Спустя три-четыре дня после тех событий мы уже летели в одном самолете до Бейрута, и оттуда отправились в Дамаск. Андрюха «упал нам на хвост», так было удобно и нам, и ему. Его работа не пересекалась с нашей, к тому же было проще оплачивать услуги фиксера.
Месяц мы провели бок о бок. Стенин, Миша Фомичев (тогда еще оператор LifeNews и фотограф «Известий»), и я. В таком же составе и полном ужасе мы покидали Славянск.
Андрюха все это смачно описал в своих полевых заметках. А тогда, в сентябре 2013 года, мы колесили по Сирии в ожидании удара США. Жили иной раз в одной комнатухе на всех — в гостиницах Дамаска, в студенческих общежитиях Хомса, в портовых отелях Латакии, полуразрушенных домах Маалюли и, конечно, на линии фронта, где солдаты Башара Асада противостояли исламистам.
В Сирии часто слушали «АукцЫон» вперемешку с классическими мусульманскими напевами. Из спиртных напитков Стенин предпочитал джин Bombay Sapphire. Арабскую кухню не любил и постоянно мечтал о суши.

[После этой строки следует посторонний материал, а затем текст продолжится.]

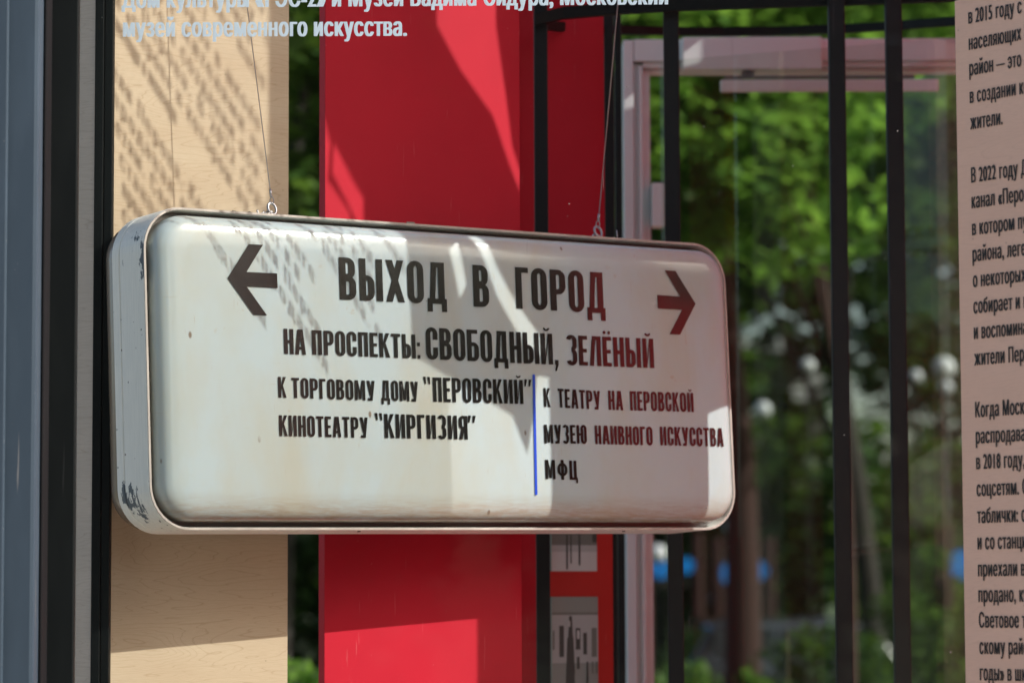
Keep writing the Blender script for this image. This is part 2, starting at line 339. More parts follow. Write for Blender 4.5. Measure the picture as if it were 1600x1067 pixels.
# ---- hand-cut condensed Cyrillic capitals: every glyph is drawn on a width x 1 cell
LV, LH = .175, .125                      # stem weight, bar weight (fractions of cap height)
def gl(ch):
    """returns (width, list of polygon quads strips) for a glyph of height 1"""
    q = []; w = .44
    def rect(x0, y0, x1, y1): q.append([(x0, y0), (x1, y0), (x1, y1), (x0, y1)])
    def para(xb, xt, y0=0, y1=1, t=LV): q.append([(xb, y0), (xb + t, y0), (xt + t, y1), (xt, y1)])
    def ring(x0, x1, y0, y1, a0, a1, tx=LV, ty=LH, R=None):
        rx = (x1 - x0) / 2; ry = R or min((y1 - y0) / 2, rx * .95); n_ = 18; prev = None
        cx = (x0 + x1) / 2
        angs = sorted(set([a0 + (a1 - a0) * k / n_ for k in range(n_ + 1)] + [a for a in (0.001, -.001, 180.001, 179.999, 359.999, 360.001) if a0 < a < a1]))
        for a in angs:
            r_ = radians(a); cc, ss = cos(r_), sin(r_); yc = y1 - ry if ss > 0 else y0 + ry
            o_ = (cx + rx * cc, yc + ry * ss); i_ = (cx + (rx - tx) * cc, yc + (ry - ty) * ss)
            if prev: q.append([prev[0], o_, i_, prev[1]])
            prev = (o_, i_)
    def dbowl(x0, x1, y0, y1, tx=LV, ty=LH):
        r = min((y1 - y0) / 2, (x1 - x0) * .72, .2); pr = []
        ri = max(r - tx, .01); rj = max(r - ty, .01)
        pr.append(((x0, y1), (x0, y1 - ty)))
        for k in range(7):
            a = radians(90 - 15 * k); pr.append(((x1 - r + r * cos(a), y1 - r + r * sin(a)), (x1 - r + ri * cos(a), y1 - r + rj * sin(a))))
        for k in range(7):
            a = radians(-15 * k); pr.append(((x1 - r + r * cos(a), y0 + r + r * sin(a)), (x1 - r + ri * cos(a), y0 + r + rj * sin(a))))
        pr.append(((x0, y0), (x0, y0 + ty)))
        for a, b_ in zip(pr, pr[1:]): q.append([a[0], b_[0], b_[1], a[1]])
    def disc(cx, cy, r, n_=10): q.append([(cx + r * cos(2*pi*k/n_), cy + r * 1.05 * sin(2*pi*k/n_)) for k in range(n_)])
    def breve():
        for k in range(8):
            a, b_ = radians(195 + 150 * k / 8), radians(195 + 150 * (k + 1) / 8)
            P = lambda a, r: (w / 2 + r * cos(a), 1.20 + r * .95 * sin(a)); q.append([P(a, .13), P(b_, .13), P(b_, .065), P(a, .065)])
    if ch == 'В': rect(0, 0, LV, 1); dbowl(LV*.5, w - .02, .49, 1); dbowl(LV*.5, w, 0, .56)
    elif ch == 'Ы': w = .62; rect(0, 0, LV, 1); dbowl(LV*.5, .40, 0, .60); rect(w - LV, 0, w, 1)
    elif ch == 'Ь': rect(0, 0, LV, 1); dbowl(LV*.5, w, 0, .60)
    elif ch == 'Х': w = .50; para(0, w - LV - .01); para(w - LV, .01)
    elif ch == 'О': ring(0, w, -.012, 1.012, 0, 360)
    elif ch == 'Д':
        w = .53; q.append([(.065, .1), (.065 + LV*.85, .1), (.12 + LV*.85, 1 - LH), (.12, 1 - LH)]); rect(.12, 1 - LH, w - .05, 1); rect(w - .05 - LV, .1, w - .05, 1 - LH)
        rect(0, 0, w, LH); rect(0, -.19, LV*.8, 0); rect(w - LV*.8, -.19, w, 0)
    elif ch == 'Г': w = .36; rect(0, 0, LV, 1); rect(LV, 1 - LH, w, 1)
    elif ch == 'Р': rect(0, 0, LV, 1); dbowl(LV*.5, w, .40, 1)
    elif ch == 'Н': rect(0, 0, LV, 1); rect(w - LV, 0, w, 1); rect(LV, .43, w - LV, .43 + LH)
    elif ch == 'А': w = .49; para(0, (w - LV) / 2 - .035, t=LV*.95); para(w - LV*.95, (w - LV) / 2 + .045, t=LV*.95); rect(.10, .2, w - .10, .2 + LH*.9)
    elif ch == 'П': rect(0, 0, LV, 1); rect(w - LV, 0, w, 1); rect(LV, 1 - LH, w - LV, 1)
    elif ch == 'Л': w = .47; rect(w - LV, 0, w, 1); rect(.12, 1 - LH, w - LV, 1); q.append([(0, 0), (LV*.95, 0), (.10 + LV*.9, 1 - LH), (.10, 1 - LH)])
    elif ch == 'С':
        ring(0, w, -.012, 1.012, 0, 360)
        q[:] = [p_ for p_ in q if not (max(a for a, _ in p_) > w*.62 and min(b_ for _, b_ in p_) < .66 and max(b_ for _, b_ in p_) > .34)]
        rect(w - LV, .62, w, .82); rect(w - LV, .19, w, .38)
    elif ch in 'ЕЁ':
        w = .36; rect(0, 0, LV, 1); rect(LV, 1 - LH, w, 1); rect(LV, .44, w - .03, .44 + LH); rect(LV, 0, w, LH)
        if ch == 'Ё': disc(w*.25, 1.14, .058); disc(w*.78, 1.14, .058)
    elif ch == 'К': w = .47; rect(0, 0, LV, 1); q.append([(LV, .36), (LV, .60), (w - LV, 1), (w, 1)]); q.append([(LV + .02, .52), (LV + .10, .62), (w + .01, 0), (w - LV, 0)])
    elif ch == 'Т': w = .42; rect((w - LV) / 2, 0, (w + LV) / 2, 1 - LH); rect(0, 1 - LH, w, 1)
    elif ch == 'Б': rect(0, 0, LV, 1); rect(LV, 1 - LH, w - .04, 1); dbowl(LV*.5, w, 0, .60)
    elif ch in 'ИЙ':
        w = .46; rect(0, 0, LV, 1); rect(w - LV, 0, w, 1); q.append([(LV, 0), (LV, .26), (w - LV, 1), (w - LV, .74)])
        if ch == 'Й': breve()
    elif ch == 'З':
        ring(0, w, .47, 1.012, -90, 160); ring(0, w, -.012, .56, -160, 90); 
    elif ch == 'У': w = .47; q.append([(0, 1), (LV, 1), (w*.5 + .09, .26), (w*.5 - .07, .26)]); q.append([(w - LV, 1), (w, 1), (.17 + LV*.9, 0), (.17, 0)]); rect(.05, 0, .30, LH)
    elif ch == 'М': w = .60; rect(0, 0, LV*.92, 1); rect(w - LV*.92, 0, w, 1); q.append([(LV*.8, 1), (LV*1.1, 1), (w/2 + .075, .05), (w/2 - .075, .05)][::1]); q.append([(w - LV*1.1, 1), (w - LV*.8, 1), (w/2 + .075, .05), (w/2 - .075, .05)])
    elif ch == 'Я': rect(w - LV, 0, w, 1); dbowl(LV*.5, w, .42, 1); q[1:] = [[(w - x, y) for x, y in p_] for p_ in q[1:]]; q.append([(0, 0), (LV, 0), (w - LV + .02, .46), (w - LV - .14, .46)])
    elif ch == 'Ю': w = .68; rect(0, 0, LV, 1); rect(LV, .44, .30, .44 + LH); ring(.27, w, -.012, 1.012, 0, 360)
    elif ch == 'Ф': w = .60; ring(0, w, .17, .86, 0, 360, LV*.9, LH*.9, .27); rect(w/2 - LV/2, -.02, w/2 + LV/2, 1.02)
    elif ch == 'Ц': w = .50; rect(0, 0, LV, 1); rect(w - LV - .06, 0, w - .06, 1); rect(LV, 0, w - LV - .06, LH); rect(w - .12, -.17, w, LH)
    elif ch == ':': w = .14; rect(0, 0, .13, .15); rect(0, .52, .13, .67)
    elif ch == ',': w = .15; rect(0, 0, .14, .15); q.append([(.0, -.20), (.06, -.20), (.14, 0), (.04, 0)])
    elif ch == '“': w = .24; q.append([(.05, .70), (.10, .70), (.09, 1), (0, 1)]); q.append([(.19, .70), (.24, .70), (.23, 1), (.14, 1)])
    elif ch == '”': w = .24; q.append([(.0, .70), (.05, .70), (.10, 1), (.01, 1)]); q.append([(.14, .70), (.19, .70), (.24, 1), (.15, 1)])
    return w, q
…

После гибели Андрюхи я часто слышал, какой он был безрассудный, лез всегда в самое пекло, его было не остановить. Все это бред. Стенин всегда умел просчитать ситуацию, во многом благодаря ему у меня до сих пор целы все конечности.
Помню, в Сирии в горах мы с ним поссорились, пожалуй, первый и последний раз. Снимали, как «работает» по боевикам тяжелая техника армии Асада. Кто-то из военных сказал: надо поскорее отсюда сматываться — прилетит «ответка». Я и понятия не имел тогда, что это такое. Настаивал на том, чтобы остаться. Стенин был категорически против, Фомичев тоже. Я разобиделся в хлам. Обзывал их трусами по дороге обратно. Когда добрались до штаба, нам рассказали, что ребята, которых мы снимали, погибли. Я перестал обижаться.
Потом на войне в Донбассе всегда помнил об «ответках».
С Андрюхой было спокойно. Там, в Снежном, мы постоянно колесили вдвоем с ребятами из «Айкорпуса», где мы только не были, но у Стенина всегда был рассчитан план на любую оперативную обстановку — как выехать, куда спрятаться, как не потеряться. Я не считаю, что он погиб по неосторожности.
В Славянске — те, кто был под конец, те поймут — между людьми возникали какие-то совсем трогательные отношения. Месяц в окружении, без света и воды, XXI век — а во дворе рвутся мины, над головой летают снаряды. Даже для самых опытных многое в этой войне, в последней войне Андрея Стенина, было впервые. Для него тоже.
Там, в Донбассе, он все чаще говорил о том, что хочет снимать не фото, а видео. Я его всячески подзадоривал. На некоторых боевых — лайф-ту-тейпы (особый вид съемки сюжета, когда журналист постоянно находится в кадре и участвует в окружающих его событиях — Ред.) и стенд-апы мне записывал именно он. То есть я что-то там снимал сам — мы часто с оператором Мишей Фомичевым разделяли фронт работ — а в финале отдавал камеру Андрею, и он тренировался на мне. Отличное ЛТТ (лайф-ту-тейп) получилось возле вагонов-рефрижераторов на станции в Торезе — именно в них отправляли на экспертизу останки погибших пассажиров малазийского Боинга. Это ЛТТ мне полностью придумал и записал Андрюха. Не знаю, насколько это нарушает межкорпоративную этику, но на войне это нормально.
Жму руку, Андрюх, из тебя вышел бы отличный оператор, обнимаю и помню: «зимы не будет».